Open markotoplak opened 3 years ago
If we are re-thinking how we plot away from a strict grid (which is only really valid for array detector data), I'd like to also consider data like this where there may be arbitrary grids, line scans, and points in a single dataset. I can provide the file as an example.
Note for this data type the measured spot size is not included in the datafile, so it is just as correct to plot something visible as it is to plot this super thin line.
I think it would be awesome to go beyond just simple 2D grid plots. One thing is the uniqueness of the plotting and the other is exploiting new measurement approaches that don't use square grids.
@markotoplak did you mention Voronoi diagrams as 2D plotting at some point somewhere? I would be really curious how these maps (not the FPA and the square grids) would look like. Could we make some "demo" plots if there is data? I can dig up something... Or maybe @stuart-cls also has non-uniform maps?
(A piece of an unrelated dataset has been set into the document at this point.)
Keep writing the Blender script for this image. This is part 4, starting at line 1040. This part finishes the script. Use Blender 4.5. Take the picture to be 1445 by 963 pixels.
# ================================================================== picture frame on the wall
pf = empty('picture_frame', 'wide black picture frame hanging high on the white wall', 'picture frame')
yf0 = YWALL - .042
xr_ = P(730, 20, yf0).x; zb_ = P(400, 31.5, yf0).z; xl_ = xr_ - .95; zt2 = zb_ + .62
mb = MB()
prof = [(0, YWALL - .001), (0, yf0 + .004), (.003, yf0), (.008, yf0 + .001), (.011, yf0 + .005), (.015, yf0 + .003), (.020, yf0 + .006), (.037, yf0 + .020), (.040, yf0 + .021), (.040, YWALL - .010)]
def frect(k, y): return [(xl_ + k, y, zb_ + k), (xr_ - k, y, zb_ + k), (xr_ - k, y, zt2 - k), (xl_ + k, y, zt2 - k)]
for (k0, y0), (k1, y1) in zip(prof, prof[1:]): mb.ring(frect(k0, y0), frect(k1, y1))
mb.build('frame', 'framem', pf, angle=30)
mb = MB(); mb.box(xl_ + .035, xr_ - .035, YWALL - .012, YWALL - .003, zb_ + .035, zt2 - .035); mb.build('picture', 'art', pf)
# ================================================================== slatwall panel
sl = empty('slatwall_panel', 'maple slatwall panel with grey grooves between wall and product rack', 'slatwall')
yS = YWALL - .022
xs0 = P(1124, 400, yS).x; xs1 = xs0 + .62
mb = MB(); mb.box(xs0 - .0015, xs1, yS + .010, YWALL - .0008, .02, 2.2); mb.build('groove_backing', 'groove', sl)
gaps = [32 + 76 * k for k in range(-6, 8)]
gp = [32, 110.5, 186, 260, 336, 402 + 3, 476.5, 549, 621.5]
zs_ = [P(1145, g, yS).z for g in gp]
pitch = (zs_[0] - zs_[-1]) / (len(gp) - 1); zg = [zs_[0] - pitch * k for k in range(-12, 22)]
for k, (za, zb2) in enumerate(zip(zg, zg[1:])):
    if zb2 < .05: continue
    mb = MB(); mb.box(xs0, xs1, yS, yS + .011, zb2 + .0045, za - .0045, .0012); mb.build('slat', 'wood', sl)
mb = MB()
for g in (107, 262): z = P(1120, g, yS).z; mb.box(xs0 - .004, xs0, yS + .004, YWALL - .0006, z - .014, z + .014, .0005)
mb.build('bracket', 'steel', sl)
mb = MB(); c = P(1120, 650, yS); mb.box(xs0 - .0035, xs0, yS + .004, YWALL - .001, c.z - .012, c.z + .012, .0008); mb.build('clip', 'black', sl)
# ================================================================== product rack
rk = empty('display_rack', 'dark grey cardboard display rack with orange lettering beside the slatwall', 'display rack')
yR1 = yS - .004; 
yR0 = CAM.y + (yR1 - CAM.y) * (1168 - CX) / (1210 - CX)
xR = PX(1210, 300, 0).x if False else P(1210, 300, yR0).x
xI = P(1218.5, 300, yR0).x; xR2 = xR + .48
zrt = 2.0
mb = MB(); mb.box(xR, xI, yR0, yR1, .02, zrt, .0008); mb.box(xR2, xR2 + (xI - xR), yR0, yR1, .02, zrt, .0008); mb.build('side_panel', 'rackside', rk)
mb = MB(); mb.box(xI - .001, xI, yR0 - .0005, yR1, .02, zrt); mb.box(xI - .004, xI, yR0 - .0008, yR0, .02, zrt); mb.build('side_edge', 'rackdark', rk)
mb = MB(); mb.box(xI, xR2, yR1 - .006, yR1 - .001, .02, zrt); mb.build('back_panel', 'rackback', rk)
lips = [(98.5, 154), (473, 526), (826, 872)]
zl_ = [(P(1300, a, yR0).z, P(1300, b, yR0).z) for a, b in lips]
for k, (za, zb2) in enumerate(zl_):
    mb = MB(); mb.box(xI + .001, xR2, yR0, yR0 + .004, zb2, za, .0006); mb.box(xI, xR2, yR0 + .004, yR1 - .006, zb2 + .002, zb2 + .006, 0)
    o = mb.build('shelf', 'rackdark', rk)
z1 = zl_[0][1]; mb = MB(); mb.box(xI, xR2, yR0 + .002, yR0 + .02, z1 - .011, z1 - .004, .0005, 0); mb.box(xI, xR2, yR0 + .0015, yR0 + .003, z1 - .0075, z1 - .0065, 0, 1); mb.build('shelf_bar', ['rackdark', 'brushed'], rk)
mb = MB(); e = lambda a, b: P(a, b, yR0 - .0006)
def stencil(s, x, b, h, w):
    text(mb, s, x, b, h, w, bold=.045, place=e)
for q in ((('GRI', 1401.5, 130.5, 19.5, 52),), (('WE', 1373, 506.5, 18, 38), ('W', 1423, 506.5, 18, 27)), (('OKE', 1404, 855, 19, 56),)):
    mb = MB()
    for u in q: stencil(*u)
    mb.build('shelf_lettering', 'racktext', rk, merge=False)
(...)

In #562 @GioB81 reported that multiple hyperspectral images appear banded, like this.
This definitely happens when a common grid for all the images, which Quasar tries to infer, does not exist. Even more terrible things would happen if one of the images was rotated.
At this stage, Hyperspectra does know which points belong to which images. A possible solution would be to have an algorithm that find a set of perfect X-Y grids along a set of points and use that for drawing.